Yes, it will: the referendum can spare students from becoming the subjects of even more standardized testing and a rat-race competition that objectifies them and distracts teachers from providing the best education possible.

The bill may not be perfect, but it was a start [McIntyre, 2012.03.28].

McIntyre now resorts to the same diversionary tactic as HB 1234 supporter Rep. Steve Hickey and her fellow RCJ columnist Jim Shaw. When she can’t defend this flawed policy, she pretends that doing something is better than doing nothing.

They will spend more of our tax dollars running the depressing and vindictive “South Dakotans hate educating children” campaign this fall [McIntyre, 2012.03.28].

Wait a minute: what tax dollars are we spending? The taxes you paid for my salary are no longer your dollars; I’ve earned them in exchange for services rendered, meaning those dollars are mine to do with as I see fit. I’m not getting a subsidy to go door-to-door with petitions, and I won’t get a subsidy to campaign against HB 1234 in the fall. We’re having a big election with numerous other items on the ballot, so the marginal cost of one more referred item is minimal (and Janette, you really don’t want to say that letting people have the right to vote on important issues costs too much, do you?).

And it’s much more likely that the thrust of the campaign against HB 1234 will be to say that because we love educating our children, we stand against bad policies like HB 1234 that won’t help us educate those children better.

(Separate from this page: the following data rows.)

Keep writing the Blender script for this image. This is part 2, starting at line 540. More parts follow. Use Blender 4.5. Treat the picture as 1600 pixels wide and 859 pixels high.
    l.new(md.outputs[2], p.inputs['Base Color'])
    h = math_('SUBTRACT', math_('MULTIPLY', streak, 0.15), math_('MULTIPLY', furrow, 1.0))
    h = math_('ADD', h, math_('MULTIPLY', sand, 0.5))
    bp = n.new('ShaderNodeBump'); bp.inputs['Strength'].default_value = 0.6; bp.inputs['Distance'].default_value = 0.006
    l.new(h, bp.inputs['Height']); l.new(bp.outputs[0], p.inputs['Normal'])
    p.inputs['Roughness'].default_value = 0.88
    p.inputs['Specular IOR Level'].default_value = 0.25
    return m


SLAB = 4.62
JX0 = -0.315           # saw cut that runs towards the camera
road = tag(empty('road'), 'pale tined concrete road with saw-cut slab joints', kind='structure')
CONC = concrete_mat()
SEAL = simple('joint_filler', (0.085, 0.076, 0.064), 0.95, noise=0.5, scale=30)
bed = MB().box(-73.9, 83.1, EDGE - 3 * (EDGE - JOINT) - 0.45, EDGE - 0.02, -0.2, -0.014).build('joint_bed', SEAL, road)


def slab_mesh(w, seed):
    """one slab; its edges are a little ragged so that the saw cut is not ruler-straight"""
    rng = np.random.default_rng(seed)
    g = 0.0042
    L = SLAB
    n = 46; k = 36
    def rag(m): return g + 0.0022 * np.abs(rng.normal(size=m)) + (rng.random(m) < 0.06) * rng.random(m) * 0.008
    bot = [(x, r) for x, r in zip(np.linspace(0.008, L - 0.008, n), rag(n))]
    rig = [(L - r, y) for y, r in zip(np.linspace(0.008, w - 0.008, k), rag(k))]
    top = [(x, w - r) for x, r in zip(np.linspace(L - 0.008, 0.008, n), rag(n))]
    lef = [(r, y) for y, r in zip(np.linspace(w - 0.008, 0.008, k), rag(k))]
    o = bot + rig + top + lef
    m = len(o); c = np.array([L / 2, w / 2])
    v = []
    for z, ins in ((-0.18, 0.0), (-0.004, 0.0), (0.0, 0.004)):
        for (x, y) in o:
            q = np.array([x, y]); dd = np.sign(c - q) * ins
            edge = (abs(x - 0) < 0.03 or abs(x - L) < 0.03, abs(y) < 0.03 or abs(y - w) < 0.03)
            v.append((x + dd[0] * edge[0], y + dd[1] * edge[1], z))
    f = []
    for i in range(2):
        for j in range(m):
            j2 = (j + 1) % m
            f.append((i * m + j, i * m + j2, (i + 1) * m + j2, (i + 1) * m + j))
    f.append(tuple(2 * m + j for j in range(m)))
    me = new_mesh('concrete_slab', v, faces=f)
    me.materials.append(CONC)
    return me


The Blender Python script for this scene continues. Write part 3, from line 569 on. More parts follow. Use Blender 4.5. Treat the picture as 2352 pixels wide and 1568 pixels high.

The only depressing and vindictive language I hear is McIntyre calling teachers names.

McIntyre’s screed falls in line with the desperate ad professionam baloney we’re going to hear from HB 1234 apologists. Watch for it. Be ready to rebut it with reality… over and over again.

Bonus Rebuttal: McIntyre can’t even start her essay off right:

The South Dakota Education Association is circulating petitions to stop Gov. Dennis Daugaard’s latest attempt at revamping the education system [McIntyre, 2012.03.28].

“Latest attempt”? To what other attempts does McIntyre allude? Governor Daugaard’s only other major education “reform” was the 10% budget cut he advocated in his first budget last year.